If you want a safe monthly dividend, you need more than a nice-looking yield. You need proof that it can keep paying when the economy gets moody. Start with cash flow, not headlines. Look for a payout that leaves breathing room after interest costs and property spending. Check the tenant list and lease terms, because one big tenant can make a “safe” dividend stock feel very fragile. Then look at debt and refinancing dates, because real estate investment trusts (REITs) can get squeezed when rates stay higher for longer.
GRT
Granite REIT (TSX:GRT.UN), owns and manages industrial and logistics buildings across North America and Europe. It leans into warehouses, distribution centres, and modern industrial space that tenants actually want to use. Over the last year, it kept pushing the boring stuff that dividend investors love: higher occupancy, stronger rent spreads, and steady leasing. In its Q3 2025 update, it reported in-place occupancy of 96.8% and said committed occupancy sat at 97.1% shortly after quarter-end.
It also did something that usually signals confidence. Granite raised its targeted annualized distribution by 4.41% to $3.55 per unit, or $0.2958 per month, starting with the December 2025 distribution paid in mid-January 2026. It later declared the January 2026 distribution at the same $0.2958 monthly level.
News flow in early 2026 showed Granite staying active, but not reckless. On Jan. 14, 2026, it announced about $292 million in acquisitions and about $190 million in dispositions, plus a leasing update that included 769,000 square feet of new leases in Q4 2025. It also said its in-place occupancy was 98% at that time, which is the kind of number that makes monthly income investors sleep better. Still, buying and selling assets always brings execution risk, and it can bite if cap rates move the wrong way.
Earnings support
Earnings give the clearest read on dividend safety, and Granite’s latest quarter looked sturdy. In Q3 2025, it reported revenue of $153.0 million and net operating income of $127.1 million. Funds from operations came in at $89.9 million, or $1.48 per unit, while adjusted funds from operations (AFFO) landed at $77.0 million, or $1.26 per unit. Those numbers rose from the prior year, and that matters more than any single price chart.
The payout coverage looked healthy, too. Granite’s AFFO payout ratio was 67% in Q3 2025. That is not a guarantee, but it is a comforting cushion, especially for a monthly payer. It also held cash around $127.9 million and carried total debt of about $3.34 billion, with a net leverage ratio of 35%. That leverage level is not scary, but it does mean the dividend stock needs to keep refinancing smoothly and keep occupancy high.

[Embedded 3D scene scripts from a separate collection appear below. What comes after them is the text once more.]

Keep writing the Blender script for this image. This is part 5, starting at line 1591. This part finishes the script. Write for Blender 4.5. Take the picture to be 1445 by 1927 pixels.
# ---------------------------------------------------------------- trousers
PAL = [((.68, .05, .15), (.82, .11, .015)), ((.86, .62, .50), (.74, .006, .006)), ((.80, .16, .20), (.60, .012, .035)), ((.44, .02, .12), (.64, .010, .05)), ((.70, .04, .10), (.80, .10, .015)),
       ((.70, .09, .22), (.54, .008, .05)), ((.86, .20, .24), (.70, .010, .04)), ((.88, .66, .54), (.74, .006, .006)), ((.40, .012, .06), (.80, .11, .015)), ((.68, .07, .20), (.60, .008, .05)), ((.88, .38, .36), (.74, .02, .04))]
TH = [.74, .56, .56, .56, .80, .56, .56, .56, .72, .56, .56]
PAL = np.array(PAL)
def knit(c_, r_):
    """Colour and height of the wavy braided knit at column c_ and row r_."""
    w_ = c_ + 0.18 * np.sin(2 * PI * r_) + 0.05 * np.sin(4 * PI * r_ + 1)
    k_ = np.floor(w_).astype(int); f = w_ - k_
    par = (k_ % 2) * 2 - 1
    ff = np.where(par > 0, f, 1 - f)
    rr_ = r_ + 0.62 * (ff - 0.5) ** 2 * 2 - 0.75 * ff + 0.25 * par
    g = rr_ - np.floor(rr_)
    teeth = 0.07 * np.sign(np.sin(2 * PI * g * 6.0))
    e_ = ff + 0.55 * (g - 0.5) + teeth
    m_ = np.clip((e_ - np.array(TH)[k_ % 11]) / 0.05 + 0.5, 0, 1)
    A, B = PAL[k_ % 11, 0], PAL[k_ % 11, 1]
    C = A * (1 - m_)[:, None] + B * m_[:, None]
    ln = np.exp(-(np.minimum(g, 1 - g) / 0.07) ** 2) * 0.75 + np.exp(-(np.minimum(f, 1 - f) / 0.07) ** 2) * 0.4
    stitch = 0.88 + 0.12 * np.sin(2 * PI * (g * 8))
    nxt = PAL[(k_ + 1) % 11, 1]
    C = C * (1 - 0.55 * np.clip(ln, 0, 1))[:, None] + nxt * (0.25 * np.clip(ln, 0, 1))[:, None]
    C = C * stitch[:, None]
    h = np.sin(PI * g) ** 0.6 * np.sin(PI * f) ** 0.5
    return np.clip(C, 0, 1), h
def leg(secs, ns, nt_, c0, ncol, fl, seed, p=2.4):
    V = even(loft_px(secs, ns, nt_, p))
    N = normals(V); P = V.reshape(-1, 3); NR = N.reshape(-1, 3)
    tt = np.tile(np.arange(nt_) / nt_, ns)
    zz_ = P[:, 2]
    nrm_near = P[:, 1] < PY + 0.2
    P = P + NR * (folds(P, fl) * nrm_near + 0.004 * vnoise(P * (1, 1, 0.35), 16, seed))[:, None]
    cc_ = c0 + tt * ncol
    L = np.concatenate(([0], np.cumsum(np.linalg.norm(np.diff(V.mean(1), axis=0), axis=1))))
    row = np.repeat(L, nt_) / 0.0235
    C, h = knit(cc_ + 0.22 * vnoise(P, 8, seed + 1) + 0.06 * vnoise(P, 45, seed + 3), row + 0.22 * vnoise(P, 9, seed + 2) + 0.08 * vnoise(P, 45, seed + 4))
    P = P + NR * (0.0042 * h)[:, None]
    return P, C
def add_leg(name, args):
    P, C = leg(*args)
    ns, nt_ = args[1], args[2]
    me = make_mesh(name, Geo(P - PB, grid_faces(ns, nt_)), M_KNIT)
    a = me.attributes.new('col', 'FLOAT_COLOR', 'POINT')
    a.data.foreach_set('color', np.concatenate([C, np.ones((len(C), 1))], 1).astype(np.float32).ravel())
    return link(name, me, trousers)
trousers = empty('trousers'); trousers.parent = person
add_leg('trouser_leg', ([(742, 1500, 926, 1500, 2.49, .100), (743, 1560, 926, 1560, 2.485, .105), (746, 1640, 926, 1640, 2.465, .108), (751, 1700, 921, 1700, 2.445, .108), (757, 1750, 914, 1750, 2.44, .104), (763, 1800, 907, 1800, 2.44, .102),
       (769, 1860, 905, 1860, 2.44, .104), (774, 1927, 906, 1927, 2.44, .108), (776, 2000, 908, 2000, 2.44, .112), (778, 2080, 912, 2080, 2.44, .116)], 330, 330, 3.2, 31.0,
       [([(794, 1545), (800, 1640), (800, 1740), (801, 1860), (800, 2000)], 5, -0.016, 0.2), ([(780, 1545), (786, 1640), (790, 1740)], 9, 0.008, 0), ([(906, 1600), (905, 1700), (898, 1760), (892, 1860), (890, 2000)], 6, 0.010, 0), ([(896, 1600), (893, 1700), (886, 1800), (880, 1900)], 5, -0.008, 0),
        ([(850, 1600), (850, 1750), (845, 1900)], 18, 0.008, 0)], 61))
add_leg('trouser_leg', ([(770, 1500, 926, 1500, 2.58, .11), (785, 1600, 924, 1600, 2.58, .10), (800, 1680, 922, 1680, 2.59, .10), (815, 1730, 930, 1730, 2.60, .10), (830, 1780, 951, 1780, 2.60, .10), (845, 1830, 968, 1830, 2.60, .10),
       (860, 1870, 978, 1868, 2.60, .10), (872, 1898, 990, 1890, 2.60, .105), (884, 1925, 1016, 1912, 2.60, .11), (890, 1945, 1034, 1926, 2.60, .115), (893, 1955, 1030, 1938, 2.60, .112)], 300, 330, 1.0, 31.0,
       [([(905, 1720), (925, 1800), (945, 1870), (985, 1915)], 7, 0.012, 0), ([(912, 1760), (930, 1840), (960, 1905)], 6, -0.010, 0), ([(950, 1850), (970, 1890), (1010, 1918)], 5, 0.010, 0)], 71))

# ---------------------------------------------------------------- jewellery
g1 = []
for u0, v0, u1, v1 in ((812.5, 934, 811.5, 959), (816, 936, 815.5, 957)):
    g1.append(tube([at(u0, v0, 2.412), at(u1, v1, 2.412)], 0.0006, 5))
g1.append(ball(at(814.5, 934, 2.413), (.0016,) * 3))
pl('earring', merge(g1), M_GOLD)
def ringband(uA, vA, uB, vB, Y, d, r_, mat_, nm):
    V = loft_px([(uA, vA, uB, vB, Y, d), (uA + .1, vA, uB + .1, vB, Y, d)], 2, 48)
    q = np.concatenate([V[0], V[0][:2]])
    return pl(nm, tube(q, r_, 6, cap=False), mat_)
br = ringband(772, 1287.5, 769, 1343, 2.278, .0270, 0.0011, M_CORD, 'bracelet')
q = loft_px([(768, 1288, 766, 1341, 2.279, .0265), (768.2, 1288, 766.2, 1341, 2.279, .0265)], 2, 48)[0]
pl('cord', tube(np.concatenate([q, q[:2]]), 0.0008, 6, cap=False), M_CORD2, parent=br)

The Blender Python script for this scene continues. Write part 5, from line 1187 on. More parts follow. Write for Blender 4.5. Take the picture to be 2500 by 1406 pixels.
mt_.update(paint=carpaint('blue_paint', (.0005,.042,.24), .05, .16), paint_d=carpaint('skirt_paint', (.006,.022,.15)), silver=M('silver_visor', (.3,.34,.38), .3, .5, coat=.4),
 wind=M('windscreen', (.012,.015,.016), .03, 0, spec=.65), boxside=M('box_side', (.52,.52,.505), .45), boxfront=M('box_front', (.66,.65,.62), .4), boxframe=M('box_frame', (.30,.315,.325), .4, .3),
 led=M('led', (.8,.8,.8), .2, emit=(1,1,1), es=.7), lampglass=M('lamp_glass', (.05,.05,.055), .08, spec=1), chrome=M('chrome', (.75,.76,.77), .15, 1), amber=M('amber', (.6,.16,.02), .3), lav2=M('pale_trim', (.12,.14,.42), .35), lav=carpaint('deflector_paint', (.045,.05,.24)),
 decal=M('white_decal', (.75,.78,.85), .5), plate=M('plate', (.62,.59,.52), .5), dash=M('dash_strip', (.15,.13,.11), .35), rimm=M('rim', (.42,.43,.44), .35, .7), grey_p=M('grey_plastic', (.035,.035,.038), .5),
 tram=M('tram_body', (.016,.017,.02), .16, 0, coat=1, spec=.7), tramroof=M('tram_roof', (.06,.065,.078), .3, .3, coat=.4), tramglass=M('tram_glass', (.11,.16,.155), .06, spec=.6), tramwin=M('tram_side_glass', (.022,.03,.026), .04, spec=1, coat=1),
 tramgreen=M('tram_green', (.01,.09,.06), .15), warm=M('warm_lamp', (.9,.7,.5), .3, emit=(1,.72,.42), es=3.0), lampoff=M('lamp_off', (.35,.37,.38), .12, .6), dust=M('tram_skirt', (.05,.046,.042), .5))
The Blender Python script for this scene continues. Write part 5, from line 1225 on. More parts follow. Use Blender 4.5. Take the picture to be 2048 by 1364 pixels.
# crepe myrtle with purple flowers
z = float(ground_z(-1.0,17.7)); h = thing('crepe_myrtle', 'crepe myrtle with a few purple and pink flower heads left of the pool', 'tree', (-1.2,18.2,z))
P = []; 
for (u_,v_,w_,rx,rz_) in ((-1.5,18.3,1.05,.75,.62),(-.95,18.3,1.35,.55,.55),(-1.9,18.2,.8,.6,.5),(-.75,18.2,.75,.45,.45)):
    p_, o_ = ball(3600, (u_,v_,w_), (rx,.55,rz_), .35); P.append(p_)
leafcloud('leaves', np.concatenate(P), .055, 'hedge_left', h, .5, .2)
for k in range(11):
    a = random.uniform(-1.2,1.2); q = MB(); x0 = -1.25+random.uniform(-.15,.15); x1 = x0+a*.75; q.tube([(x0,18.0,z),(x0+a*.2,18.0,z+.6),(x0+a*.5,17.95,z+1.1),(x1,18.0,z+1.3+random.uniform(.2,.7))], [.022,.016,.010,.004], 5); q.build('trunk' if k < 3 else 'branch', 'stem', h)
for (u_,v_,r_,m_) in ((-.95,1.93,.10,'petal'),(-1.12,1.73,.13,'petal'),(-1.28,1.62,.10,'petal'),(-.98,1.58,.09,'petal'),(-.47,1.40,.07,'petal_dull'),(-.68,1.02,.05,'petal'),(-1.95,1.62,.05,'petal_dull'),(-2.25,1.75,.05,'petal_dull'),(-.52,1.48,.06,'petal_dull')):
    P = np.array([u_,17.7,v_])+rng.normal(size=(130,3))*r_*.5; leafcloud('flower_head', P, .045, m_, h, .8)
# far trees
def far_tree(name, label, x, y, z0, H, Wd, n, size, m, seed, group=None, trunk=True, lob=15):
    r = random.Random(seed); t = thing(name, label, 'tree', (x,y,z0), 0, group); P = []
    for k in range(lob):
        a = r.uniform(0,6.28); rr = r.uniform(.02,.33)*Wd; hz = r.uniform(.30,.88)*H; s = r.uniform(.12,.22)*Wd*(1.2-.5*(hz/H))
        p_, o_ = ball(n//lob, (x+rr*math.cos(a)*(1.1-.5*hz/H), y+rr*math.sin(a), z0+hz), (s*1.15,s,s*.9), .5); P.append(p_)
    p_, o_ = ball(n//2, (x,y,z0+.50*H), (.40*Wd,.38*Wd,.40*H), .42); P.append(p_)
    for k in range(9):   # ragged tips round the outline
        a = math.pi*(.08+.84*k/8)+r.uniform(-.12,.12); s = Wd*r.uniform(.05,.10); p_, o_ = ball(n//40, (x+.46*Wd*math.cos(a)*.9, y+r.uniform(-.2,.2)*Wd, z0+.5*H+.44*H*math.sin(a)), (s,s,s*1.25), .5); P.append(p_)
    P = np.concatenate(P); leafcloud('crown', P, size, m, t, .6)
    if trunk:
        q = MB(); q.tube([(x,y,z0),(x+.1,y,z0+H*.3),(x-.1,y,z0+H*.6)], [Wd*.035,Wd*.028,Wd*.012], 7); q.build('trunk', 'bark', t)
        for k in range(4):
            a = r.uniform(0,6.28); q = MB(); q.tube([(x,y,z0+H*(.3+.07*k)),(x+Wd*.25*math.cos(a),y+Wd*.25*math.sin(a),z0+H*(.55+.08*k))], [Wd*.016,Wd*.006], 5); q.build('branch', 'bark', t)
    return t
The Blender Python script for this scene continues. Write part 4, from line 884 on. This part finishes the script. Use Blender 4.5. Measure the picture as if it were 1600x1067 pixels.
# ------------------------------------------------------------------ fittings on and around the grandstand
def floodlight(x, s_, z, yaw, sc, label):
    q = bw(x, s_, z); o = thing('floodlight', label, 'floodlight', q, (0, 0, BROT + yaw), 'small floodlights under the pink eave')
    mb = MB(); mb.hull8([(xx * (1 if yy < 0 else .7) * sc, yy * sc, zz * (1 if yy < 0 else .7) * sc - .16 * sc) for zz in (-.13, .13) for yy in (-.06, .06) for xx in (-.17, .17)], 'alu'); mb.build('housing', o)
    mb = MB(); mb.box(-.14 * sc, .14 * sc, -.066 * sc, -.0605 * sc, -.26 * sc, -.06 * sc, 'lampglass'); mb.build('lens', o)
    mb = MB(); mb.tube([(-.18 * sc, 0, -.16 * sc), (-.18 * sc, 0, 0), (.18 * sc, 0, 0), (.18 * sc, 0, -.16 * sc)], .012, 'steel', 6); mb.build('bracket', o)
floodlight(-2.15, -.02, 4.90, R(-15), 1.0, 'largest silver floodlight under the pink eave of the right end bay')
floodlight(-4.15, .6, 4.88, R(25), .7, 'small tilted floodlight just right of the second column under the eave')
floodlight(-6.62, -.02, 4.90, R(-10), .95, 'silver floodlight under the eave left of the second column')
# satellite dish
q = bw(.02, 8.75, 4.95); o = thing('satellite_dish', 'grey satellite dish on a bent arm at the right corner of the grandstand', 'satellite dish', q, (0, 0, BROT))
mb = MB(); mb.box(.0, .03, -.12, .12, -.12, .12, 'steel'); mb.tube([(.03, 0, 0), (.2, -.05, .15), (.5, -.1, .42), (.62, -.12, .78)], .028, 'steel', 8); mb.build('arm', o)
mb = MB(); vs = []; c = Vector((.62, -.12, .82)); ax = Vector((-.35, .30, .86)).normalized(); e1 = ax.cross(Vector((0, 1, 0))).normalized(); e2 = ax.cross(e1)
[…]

However, Granite still relies heavily on Magna, which accounted for 27% of annualized revenue in Q3 2025. That tenant concentration can work fine for years, until it suddenly doesn’t. Industrial real estate also lives and dies by business confidence. If a slowdown hits and vacancies rise, renewals get harder, and rent spreads shrink. Granite also carries meaningful exposure to Europe and the U.S., so currency can flatter results in one quarter and sting in another.
Bottom line
So, is it the safest monthly dividend stock right now? It is a strong contender because it pairs high occupancy with a covered distribution and a portfolio that fits today’s logistics-heavy economy. It could be a buy for investors who want dependable monthly income and can handle normal dividend stock swings. And I mean, here’s what $7,000 could bring in today.
| COMPANY | RECENT PRICE | NUMBER OF SHARES | ANNUAL DIVIDEND | ANNUAL TOTAL PAYOUT | FREQUENCY | TOTAL INVESTMENT |
|---|---|---|---|---|---|---|
| GRT.UN | $88.78 | 78 | $3.42 | $266.76 | Monthly | $6,924.84 |
It could be a pass for anyone who wants zero tenant concentration risk or who cannot tolerate unit-price volatility when rates and real estate sentiment turn sour. If you buy it, you are not buying perfection. You’re buying a well-run income machine, and your job is to keep watching the coverage ratio and the tenant story.